Objective: Transcribe the records below exactly, from their first line through the line containing "return 0.0125 +". Omit every line after it.

Input records:
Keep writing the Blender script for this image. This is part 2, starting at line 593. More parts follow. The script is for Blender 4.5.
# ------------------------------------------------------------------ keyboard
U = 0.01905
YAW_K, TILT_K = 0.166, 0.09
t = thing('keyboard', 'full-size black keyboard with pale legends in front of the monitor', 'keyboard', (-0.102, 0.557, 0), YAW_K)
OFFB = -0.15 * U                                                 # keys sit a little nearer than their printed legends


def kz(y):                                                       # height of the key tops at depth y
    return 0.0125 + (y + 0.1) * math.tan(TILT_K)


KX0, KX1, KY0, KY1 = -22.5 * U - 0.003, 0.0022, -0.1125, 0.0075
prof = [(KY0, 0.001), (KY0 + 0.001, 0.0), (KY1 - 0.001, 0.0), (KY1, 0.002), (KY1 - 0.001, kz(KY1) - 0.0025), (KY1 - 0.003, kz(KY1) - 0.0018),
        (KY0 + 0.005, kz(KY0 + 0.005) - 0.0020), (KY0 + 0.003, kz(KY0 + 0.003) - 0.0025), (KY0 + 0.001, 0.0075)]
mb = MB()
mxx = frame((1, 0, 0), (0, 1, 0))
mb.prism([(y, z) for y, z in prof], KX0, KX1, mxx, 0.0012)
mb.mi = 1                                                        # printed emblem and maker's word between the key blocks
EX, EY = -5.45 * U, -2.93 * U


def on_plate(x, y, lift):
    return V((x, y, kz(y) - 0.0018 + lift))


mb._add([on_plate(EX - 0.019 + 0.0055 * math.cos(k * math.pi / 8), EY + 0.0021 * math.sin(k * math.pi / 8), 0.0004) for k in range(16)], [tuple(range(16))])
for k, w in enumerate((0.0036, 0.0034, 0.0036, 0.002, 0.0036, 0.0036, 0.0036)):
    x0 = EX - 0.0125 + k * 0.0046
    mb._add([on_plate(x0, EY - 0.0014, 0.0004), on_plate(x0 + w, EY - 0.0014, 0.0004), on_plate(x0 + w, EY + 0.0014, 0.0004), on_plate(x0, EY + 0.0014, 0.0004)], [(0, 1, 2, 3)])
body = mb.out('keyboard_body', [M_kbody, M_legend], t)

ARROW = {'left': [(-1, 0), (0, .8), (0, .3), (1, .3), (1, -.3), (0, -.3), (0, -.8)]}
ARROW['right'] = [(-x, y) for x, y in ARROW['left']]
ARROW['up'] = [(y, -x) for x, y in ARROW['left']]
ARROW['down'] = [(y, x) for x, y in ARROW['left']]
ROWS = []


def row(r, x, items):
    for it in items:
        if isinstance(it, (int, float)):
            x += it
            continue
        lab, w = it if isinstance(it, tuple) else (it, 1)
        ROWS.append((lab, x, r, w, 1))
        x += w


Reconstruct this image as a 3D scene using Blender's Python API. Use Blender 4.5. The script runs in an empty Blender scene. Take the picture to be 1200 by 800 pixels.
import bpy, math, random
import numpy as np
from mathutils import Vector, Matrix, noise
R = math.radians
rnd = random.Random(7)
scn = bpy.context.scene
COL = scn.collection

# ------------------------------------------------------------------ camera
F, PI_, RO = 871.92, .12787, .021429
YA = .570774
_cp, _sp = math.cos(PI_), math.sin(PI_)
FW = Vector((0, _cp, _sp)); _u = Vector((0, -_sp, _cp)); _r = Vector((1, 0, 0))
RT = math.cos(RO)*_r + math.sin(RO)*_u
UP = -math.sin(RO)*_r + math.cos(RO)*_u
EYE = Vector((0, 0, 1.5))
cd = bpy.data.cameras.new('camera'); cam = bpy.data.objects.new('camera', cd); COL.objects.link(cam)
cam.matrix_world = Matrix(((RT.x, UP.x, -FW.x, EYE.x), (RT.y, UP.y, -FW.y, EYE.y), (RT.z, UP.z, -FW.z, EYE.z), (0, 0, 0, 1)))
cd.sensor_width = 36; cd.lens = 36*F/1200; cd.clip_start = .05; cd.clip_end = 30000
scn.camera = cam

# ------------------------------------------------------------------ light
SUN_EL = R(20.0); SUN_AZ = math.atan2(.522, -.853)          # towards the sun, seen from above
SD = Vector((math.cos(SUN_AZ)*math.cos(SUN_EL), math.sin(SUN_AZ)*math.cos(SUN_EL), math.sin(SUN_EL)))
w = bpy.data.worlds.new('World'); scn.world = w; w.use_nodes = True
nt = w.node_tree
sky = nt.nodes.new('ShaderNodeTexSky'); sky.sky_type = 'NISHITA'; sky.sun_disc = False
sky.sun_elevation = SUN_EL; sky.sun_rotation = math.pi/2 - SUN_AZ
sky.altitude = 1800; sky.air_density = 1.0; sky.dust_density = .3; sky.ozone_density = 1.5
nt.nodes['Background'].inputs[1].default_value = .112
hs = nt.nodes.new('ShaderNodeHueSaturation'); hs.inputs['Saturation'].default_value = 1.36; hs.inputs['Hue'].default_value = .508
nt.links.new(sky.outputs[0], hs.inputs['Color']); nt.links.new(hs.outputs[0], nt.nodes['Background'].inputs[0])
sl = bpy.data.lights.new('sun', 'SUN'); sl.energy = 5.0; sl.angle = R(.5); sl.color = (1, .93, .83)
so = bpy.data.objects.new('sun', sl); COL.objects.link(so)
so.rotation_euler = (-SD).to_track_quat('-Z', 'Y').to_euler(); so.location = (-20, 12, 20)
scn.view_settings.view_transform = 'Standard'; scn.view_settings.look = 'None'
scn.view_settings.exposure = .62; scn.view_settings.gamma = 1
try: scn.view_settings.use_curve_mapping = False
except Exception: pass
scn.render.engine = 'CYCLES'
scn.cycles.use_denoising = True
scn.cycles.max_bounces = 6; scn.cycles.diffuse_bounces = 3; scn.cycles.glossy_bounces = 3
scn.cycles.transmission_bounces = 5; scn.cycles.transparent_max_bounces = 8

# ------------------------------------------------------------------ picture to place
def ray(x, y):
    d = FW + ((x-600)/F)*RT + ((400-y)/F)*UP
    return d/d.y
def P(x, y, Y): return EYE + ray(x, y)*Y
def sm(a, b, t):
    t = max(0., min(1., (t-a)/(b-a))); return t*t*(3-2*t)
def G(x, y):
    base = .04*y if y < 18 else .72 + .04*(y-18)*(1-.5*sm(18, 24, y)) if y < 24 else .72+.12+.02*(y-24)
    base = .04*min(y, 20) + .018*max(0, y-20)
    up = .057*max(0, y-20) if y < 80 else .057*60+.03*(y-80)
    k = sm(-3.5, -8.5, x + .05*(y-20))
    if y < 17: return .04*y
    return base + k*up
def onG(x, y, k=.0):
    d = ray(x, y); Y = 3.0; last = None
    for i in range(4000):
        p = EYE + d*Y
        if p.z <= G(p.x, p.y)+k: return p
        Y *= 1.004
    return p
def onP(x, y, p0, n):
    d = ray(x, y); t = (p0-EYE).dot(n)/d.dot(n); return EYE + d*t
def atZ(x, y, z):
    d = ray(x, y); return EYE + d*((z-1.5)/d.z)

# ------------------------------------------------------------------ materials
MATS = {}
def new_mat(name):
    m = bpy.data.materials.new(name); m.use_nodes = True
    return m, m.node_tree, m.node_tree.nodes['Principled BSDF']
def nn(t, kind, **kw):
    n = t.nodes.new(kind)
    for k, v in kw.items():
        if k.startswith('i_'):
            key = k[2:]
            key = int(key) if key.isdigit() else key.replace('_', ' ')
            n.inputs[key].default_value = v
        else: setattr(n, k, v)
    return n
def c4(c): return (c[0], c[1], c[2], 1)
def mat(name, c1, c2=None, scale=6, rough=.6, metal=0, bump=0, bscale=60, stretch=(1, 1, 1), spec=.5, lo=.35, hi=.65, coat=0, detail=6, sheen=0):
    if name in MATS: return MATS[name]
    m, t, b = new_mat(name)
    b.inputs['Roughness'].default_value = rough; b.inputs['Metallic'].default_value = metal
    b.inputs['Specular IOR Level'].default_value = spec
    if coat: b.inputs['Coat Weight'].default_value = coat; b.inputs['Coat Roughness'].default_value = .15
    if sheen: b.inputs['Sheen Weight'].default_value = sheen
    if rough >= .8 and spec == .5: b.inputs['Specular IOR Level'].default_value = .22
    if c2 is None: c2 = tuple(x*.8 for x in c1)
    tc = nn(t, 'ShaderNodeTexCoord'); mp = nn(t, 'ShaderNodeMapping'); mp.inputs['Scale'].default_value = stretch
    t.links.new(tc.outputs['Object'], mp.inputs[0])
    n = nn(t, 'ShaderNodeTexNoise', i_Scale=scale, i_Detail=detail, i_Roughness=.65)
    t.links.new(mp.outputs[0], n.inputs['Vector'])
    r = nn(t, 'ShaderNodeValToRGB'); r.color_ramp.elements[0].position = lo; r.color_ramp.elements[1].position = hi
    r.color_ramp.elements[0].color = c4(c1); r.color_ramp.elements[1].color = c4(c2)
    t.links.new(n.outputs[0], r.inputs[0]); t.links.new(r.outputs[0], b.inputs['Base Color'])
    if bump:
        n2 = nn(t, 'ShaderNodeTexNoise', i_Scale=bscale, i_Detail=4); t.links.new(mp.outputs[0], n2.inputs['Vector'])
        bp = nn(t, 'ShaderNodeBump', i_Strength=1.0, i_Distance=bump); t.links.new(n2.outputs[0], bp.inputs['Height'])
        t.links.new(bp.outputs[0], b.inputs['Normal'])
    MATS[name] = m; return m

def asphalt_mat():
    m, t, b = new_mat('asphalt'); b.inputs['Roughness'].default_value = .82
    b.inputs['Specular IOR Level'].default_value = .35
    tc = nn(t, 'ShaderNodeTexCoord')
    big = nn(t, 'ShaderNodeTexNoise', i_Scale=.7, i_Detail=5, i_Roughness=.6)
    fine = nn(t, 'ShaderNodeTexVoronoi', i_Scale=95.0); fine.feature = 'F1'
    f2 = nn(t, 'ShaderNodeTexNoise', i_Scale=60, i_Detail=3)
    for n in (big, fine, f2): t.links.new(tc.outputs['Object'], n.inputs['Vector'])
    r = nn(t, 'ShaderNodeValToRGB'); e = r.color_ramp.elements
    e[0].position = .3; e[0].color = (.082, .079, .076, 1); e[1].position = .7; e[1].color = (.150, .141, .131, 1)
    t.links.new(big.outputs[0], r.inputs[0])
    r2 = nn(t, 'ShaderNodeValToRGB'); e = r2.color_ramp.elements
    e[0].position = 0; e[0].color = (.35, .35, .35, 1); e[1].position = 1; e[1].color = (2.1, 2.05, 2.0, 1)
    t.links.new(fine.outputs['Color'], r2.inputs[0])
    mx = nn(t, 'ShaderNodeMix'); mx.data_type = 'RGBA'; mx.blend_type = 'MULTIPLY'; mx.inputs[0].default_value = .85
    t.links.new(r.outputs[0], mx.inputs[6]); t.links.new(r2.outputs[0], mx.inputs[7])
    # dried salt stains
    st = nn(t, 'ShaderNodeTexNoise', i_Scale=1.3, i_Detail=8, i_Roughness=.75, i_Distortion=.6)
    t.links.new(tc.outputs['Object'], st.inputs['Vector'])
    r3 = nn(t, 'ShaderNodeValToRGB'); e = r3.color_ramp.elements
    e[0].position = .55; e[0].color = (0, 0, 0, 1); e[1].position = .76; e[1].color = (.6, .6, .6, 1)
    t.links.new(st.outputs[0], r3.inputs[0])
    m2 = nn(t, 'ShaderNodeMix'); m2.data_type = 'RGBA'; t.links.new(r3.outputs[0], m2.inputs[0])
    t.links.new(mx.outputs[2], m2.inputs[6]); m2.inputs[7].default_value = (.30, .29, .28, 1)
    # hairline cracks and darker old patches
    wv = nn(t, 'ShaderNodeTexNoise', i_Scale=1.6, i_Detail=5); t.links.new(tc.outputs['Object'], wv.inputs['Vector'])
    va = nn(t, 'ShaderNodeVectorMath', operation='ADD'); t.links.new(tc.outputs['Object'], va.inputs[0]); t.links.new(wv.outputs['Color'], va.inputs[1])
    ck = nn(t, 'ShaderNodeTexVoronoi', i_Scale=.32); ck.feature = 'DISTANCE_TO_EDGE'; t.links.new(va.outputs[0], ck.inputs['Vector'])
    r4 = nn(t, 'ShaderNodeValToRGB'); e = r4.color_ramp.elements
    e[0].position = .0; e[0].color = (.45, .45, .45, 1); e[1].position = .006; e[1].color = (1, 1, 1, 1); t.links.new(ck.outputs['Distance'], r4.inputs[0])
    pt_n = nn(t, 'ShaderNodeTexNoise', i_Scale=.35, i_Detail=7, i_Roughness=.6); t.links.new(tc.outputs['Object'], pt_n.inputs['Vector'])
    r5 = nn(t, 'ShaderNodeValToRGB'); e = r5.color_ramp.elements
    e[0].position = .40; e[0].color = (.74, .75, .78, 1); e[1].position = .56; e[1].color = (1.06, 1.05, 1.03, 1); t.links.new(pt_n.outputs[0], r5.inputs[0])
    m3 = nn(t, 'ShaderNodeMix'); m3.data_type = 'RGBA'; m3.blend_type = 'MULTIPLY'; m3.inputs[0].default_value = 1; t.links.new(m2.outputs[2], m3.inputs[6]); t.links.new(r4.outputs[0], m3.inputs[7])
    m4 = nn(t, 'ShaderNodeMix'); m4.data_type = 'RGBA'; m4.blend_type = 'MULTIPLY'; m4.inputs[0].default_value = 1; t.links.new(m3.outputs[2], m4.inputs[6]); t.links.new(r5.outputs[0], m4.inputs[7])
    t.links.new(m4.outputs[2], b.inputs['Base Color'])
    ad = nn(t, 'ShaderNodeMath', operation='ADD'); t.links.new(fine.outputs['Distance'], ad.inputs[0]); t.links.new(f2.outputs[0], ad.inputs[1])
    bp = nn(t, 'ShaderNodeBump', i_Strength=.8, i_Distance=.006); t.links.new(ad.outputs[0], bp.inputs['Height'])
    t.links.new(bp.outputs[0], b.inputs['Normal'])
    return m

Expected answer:
Keep writing the Blender script for this image. This is part 2, starting at line 593. More parts follow. The script is for Blender 4.5.
# ------------------------------------------------------------------ keyboard
U = 0.01905
YAW_K, TILT_K = 0.166, 0.09
t = thing('keyboard', 'full-size black keyboard with pale legends in front of the monitor', 'keyboard', (-0.102, 0.557, 0), YAW_K)
OFFB = -0.15 * U                                                 # keys sit a little nearer than their printed legends


def kz(y):                                                       # height of the key tops at depth y
    return 0.0125 + (y + 0.1) * math.tan(TILT_K)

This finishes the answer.